**DATASET ROWS:**
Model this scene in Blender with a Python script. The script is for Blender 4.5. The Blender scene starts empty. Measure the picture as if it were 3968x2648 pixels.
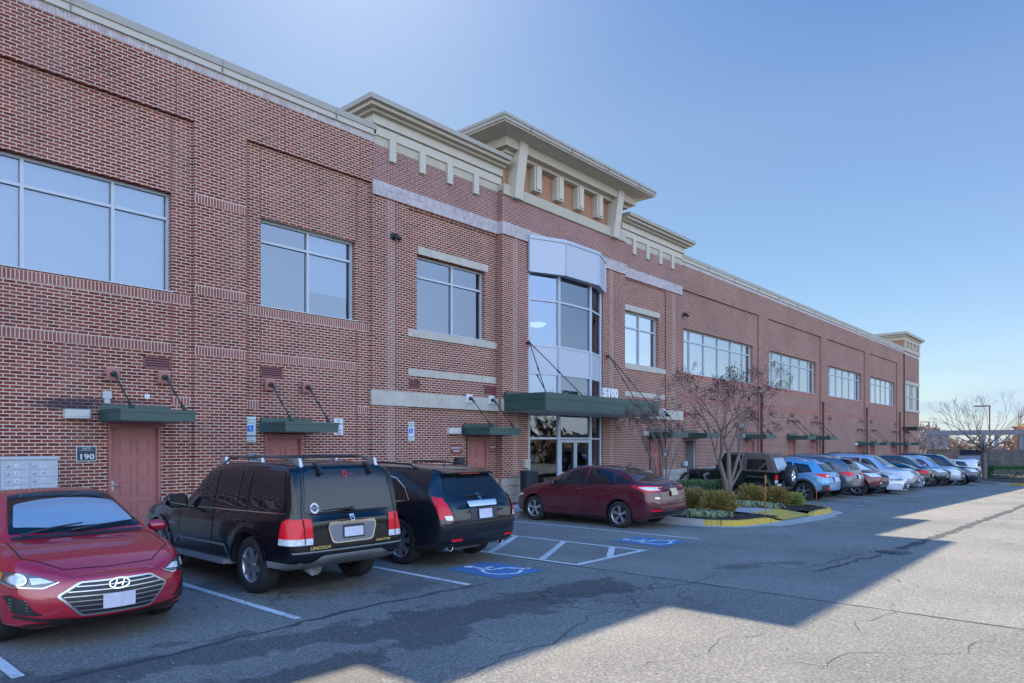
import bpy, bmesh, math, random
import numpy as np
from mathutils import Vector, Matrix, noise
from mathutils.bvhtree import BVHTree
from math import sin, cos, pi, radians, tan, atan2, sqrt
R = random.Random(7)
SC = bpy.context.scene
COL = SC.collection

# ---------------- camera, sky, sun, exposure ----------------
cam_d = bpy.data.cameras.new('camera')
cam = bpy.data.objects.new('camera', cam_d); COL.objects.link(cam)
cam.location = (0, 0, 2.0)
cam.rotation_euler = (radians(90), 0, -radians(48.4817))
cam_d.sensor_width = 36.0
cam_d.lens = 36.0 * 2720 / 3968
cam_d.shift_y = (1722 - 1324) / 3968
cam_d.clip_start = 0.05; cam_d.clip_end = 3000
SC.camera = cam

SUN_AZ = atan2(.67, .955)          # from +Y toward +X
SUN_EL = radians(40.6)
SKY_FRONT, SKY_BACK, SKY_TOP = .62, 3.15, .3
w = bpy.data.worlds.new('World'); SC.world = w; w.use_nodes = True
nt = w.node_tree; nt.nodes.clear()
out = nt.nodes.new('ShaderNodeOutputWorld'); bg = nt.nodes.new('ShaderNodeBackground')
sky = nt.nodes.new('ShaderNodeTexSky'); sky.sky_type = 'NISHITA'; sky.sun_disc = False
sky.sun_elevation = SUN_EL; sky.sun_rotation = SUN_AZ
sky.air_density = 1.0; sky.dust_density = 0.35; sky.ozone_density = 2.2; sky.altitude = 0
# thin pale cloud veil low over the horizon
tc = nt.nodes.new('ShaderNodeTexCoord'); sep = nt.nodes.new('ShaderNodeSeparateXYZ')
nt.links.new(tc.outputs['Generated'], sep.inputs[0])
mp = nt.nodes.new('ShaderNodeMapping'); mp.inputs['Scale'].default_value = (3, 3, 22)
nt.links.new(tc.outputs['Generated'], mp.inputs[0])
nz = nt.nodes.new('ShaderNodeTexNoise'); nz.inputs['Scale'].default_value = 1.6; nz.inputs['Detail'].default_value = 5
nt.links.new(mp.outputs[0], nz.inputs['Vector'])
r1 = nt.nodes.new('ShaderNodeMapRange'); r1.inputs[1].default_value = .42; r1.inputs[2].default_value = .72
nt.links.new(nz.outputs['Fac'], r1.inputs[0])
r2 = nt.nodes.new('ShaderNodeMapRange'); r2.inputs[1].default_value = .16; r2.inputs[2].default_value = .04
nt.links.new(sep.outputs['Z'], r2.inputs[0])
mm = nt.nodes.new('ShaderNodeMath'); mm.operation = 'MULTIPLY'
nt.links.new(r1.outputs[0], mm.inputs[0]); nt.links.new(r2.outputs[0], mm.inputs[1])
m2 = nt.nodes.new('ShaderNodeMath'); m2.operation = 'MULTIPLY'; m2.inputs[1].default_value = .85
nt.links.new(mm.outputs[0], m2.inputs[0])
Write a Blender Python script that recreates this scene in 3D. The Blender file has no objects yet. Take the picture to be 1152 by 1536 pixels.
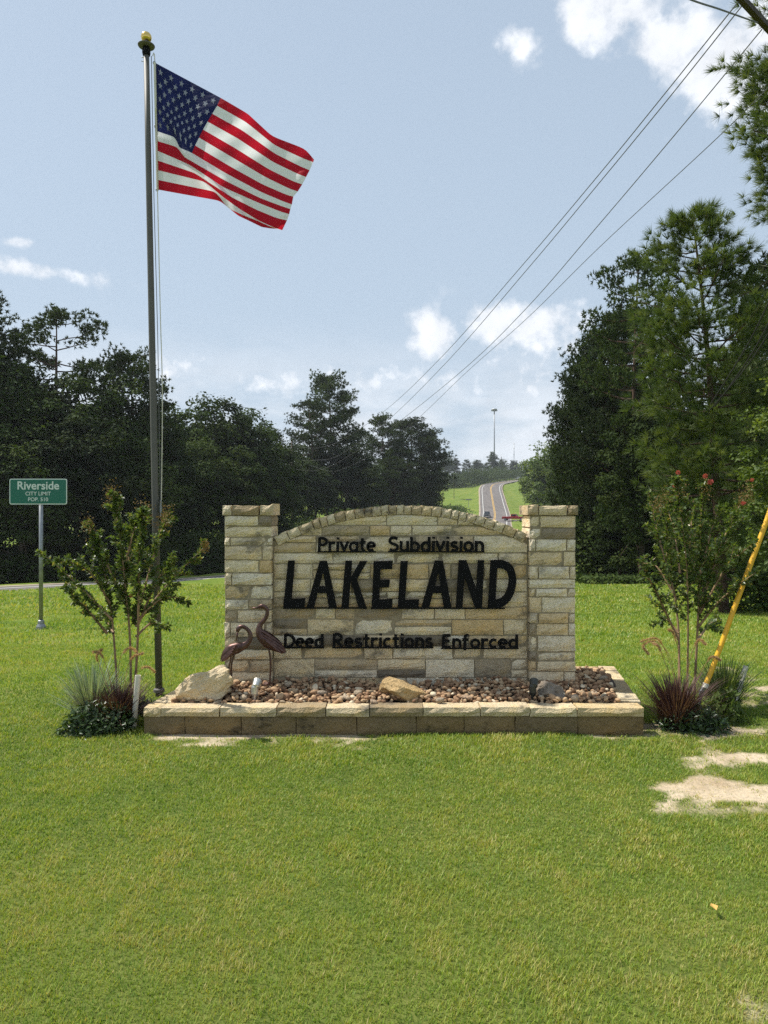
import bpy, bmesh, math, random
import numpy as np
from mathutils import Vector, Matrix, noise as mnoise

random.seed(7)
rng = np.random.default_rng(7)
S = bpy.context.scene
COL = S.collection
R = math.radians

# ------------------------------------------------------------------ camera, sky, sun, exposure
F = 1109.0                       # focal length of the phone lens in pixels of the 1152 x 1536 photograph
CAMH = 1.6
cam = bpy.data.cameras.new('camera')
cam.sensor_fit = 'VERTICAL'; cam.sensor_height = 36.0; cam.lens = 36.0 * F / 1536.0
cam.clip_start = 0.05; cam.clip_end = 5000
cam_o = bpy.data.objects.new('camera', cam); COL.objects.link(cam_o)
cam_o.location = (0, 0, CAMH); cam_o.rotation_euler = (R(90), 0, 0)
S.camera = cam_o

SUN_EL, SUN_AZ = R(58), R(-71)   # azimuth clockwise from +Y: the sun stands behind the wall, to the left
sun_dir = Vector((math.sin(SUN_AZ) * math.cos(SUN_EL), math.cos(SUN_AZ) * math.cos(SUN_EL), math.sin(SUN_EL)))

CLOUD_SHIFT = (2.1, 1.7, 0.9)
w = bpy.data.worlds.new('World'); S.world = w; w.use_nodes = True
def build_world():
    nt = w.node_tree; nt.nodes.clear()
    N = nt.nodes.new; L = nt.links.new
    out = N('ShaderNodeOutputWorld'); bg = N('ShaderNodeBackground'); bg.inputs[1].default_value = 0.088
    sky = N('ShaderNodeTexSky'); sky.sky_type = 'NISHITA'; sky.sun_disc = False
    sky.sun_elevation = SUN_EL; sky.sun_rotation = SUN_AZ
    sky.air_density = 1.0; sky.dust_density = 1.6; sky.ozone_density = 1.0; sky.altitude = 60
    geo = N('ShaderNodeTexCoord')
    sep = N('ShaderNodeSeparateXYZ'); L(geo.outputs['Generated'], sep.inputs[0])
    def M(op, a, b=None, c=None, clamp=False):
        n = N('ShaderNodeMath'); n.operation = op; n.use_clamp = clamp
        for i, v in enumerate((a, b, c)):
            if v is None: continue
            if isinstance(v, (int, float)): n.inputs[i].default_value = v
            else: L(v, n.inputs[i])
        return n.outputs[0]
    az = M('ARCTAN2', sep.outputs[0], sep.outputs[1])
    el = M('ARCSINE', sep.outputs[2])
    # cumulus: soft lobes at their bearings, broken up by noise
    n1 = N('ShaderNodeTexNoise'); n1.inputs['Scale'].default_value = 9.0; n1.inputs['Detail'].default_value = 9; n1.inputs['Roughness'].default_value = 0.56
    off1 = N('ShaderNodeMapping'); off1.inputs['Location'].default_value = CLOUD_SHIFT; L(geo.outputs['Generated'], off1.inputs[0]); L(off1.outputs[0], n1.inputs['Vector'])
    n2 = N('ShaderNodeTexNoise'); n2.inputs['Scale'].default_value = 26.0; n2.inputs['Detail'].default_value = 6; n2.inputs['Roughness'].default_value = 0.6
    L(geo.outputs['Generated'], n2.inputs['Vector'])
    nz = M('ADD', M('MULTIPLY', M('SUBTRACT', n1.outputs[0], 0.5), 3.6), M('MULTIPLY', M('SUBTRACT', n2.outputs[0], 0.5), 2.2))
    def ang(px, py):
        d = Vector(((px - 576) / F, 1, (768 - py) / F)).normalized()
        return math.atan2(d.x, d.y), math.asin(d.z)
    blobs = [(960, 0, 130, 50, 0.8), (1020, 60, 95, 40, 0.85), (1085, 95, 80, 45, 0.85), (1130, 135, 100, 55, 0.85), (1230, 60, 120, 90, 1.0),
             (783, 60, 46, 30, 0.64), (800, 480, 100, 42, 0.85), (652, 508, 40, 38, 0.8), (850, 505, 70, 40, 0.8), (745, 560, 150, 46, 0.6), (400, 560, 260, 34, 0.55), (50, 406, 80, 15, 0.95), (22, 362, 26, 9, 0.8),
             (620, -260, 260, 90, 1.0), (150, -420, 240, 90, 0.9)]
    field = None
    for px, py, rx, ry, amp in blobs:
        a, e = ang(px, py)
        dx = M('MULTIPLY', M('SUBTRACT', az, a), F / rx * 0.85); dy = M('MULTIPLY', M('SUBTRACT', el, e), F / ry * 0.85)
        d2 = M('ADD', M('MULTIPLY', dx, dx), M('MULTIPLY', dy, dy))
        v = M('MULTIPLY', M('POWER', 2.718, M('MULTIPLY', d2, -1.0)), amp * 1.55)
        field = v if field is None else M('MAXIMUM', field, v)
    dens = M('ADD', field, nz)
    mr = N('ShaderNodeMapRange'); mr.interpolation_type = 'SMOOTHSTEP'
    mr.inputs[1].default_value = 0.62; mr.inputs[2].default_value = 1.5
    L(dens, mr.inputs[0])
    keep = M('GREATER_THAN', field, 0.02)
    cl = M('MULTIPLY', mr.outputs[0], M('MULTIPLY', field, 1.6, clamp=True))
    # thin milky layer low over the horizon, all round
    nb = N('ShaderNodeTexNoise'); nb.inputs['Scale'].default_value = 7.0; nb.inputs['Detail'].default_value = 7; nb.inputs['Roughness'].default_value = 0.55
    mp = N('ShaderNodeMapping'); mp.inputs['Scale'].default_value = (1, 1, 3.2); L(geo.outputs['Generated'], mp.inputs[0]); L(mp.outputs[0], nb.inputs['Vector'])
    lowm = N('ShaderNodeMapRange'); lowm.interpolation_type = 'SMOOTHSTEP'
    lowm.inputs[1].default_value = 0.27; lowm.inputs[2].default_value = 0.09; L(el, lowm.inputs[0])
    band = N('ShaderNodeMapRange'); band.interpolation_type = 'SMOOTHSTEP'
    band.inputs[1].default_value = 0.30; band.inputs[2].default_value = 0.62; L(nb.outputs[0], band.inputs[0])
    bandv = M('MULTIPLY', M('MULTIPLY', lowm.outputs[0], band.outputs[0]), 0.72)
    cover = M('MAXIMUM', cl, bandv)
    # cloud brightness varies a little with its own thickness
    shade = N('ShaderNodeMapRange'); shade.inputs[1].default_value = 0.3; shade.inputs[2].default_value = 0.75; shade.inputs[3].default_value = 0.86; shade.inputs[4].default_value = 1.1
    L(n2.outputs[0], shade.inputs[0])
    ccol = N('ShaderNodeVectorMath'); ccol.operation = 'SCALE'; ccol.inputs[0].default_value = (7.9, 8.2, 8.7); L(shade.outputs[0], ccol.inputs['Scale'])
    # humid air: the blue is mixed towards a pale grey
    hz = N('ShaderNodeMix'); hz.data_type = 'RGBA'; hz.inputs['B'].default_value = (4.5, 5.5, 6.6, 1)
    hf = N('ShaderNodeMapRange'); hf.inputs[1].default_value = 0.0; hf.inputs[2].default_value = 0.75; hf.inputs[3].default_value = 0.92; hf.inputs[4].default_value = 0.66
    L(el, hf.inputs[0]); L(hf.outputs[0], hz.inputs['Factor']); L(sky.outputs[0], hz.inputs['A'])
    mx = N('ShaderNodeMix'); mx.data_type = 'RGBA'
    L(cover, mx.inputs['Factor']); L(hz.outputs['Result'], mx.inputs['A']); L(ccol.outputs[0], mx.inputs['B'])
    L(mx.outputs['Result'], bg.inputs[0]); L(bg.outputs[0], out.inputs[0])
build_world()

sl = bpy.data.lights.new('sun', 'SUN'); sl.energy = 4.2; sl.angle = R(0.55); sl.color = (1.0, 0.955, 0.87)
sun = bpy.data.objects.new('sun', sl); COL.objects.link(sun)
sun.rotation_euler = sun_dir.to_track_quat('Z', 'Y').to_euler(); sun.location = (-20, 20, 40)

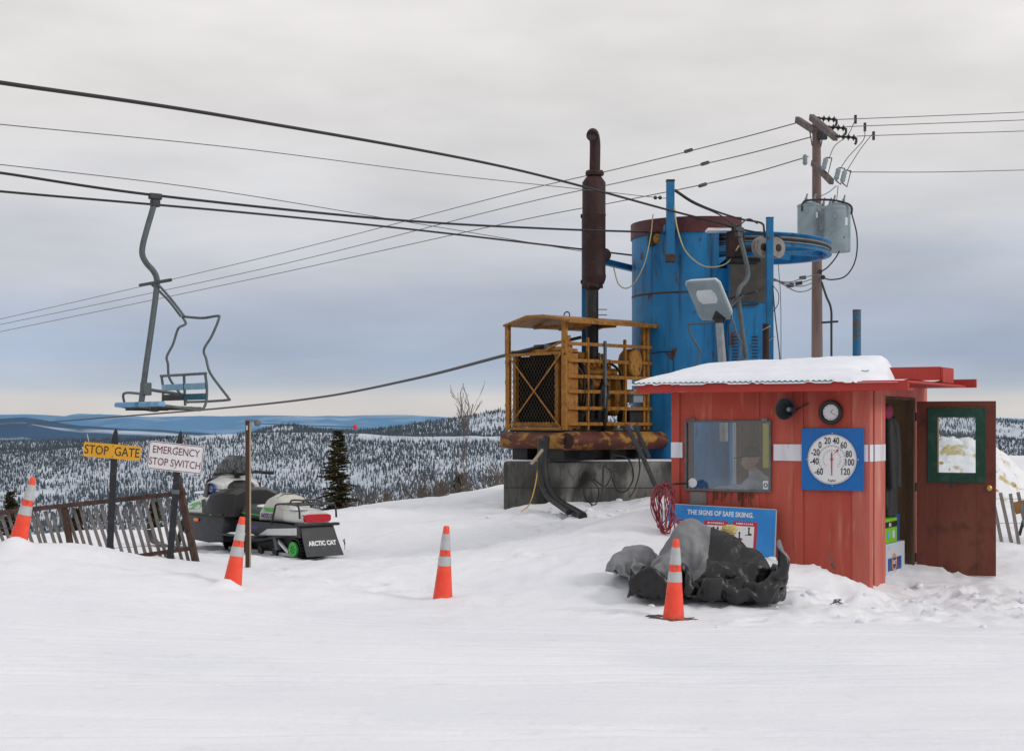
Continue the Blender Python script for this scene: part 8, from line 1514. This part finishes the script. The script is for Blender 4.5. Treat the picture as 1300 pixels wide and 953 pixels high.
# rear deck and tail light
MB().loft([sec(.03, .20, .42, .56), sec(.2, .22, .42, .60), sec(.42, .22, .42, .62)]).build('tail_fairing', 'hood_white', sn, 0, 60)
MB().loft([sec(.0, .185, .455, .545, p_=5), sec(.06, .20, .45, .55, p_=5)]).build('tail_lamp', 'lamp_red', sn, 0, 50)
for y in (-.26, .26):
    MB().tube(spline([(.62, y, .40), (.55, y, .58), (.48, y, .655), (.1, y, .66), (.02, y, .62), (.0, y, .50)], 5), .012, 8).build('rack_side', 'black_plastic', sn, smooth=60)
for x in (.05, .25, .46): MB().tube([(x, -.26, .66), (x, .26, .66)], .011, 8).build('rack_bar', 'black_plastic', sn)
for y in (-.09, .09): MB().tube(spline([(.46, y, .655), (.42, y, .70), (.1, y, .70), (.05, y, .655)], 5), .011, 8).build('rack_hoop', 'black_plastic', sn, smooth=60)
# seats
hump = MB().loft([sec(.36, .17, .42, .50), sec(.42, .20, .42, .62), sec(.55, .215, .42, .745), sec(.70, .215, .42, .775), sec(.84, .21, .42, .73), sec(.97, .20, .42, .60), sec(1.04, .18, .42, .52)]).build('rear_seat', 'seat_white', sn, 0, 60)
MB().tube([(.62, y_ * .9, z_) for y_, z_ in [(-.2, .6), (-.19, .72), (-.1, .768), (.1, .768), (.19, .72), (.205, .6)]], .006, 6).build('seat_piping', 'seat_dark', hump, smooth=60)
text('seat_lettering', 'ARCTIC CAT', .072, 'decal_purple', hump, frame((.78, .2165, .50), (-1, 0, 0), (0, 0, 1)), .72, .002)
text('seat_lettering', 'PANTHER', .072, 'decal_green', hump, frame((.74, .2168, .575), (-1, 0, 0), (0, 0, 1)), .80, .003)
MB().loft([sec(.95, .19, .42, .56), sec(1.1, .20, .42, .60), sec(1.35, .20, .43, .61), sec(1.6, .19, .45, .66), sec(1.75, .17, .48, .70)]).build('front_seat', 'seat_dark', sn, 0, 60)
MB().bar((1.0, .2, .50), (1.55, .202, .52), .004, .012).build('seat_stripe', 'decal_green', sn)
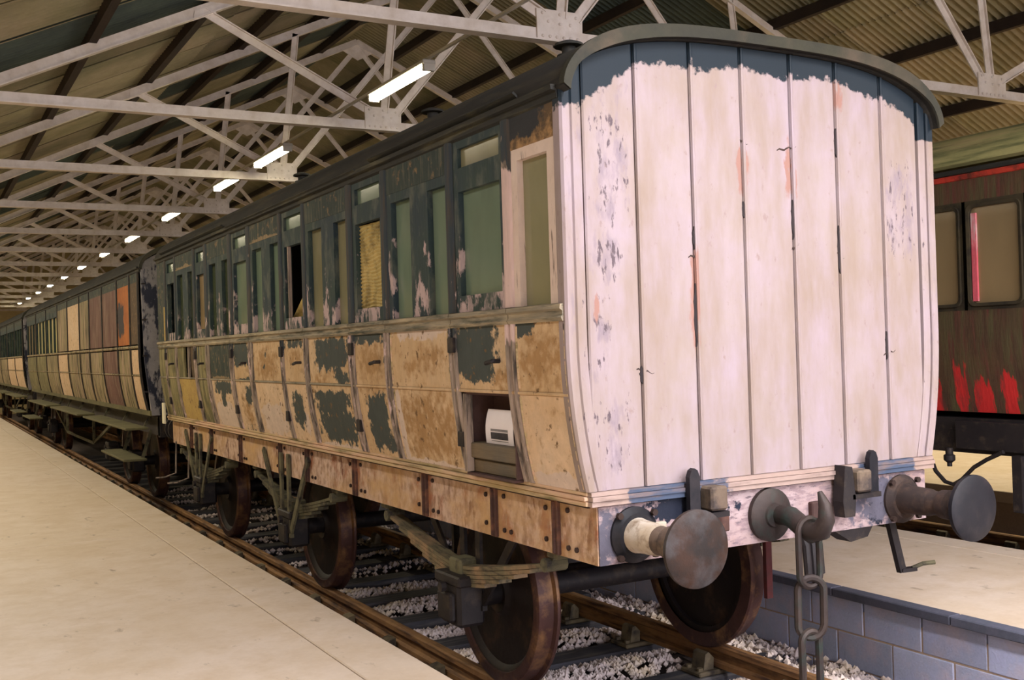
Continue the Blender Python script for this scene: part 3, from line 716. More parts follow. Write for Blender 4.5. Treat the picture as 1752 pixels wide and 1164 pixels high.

**WHAT NEEDS TO BE DONE:** Drop the images and output only the lines from the one that contains "Write a Blender" to the one that contains "sun_dir = Vector((math.sin(SUN_AZ)", both included.

**FULL ANSWER:**
Write a Blender Python script that recreates this scene in 3D. The Blender file has no objects yet. Take the picture to be 1152 by 1536 pixels.
import bpy, bmesh, math, random
import numpy as np
from mathutils import Vector, Matrix, noise as mnoise

random.seed(7)
rng = np.random.default_rng(7)
S = bpy.context.scene
COL = S.collection
R = math.radians

# ------------------------------------------------------------------ camera, sky, sun, exposure
F = 1109.0                       # focal length of the phone lens in pixels of the 1152 x 1536 photograph
CAMH = 1.6
cam = bpy.data.cameras.new('camera')
cam.sensor_fit = 'VERTICAL'; cam.sensor_height = 36.0; cam.lens = 36.0 * F / 1536.0
cam.clip_start = 0.05; cam.clip_end = 5000
cam_o = bpy.data.objects.new('camera', cam); COL.objects.link(cam_o)
cam_o.location = (0, 0, CAMH); cam_o.rotation_euler = (R(90), 0, 0)
S.camera = cam_o

SUN_EL, SUN_AZ = R(58), R(-71)   # azimuth clockwise from +Y: the sun stands behind the wall, to the left
sun_dir = Vector((math.sin(SUN_AZ) * math.cos(SUN_EL), math.cos(SUN_AZ) * math.cos(SUN_EL), math.sin(SUN_EL)))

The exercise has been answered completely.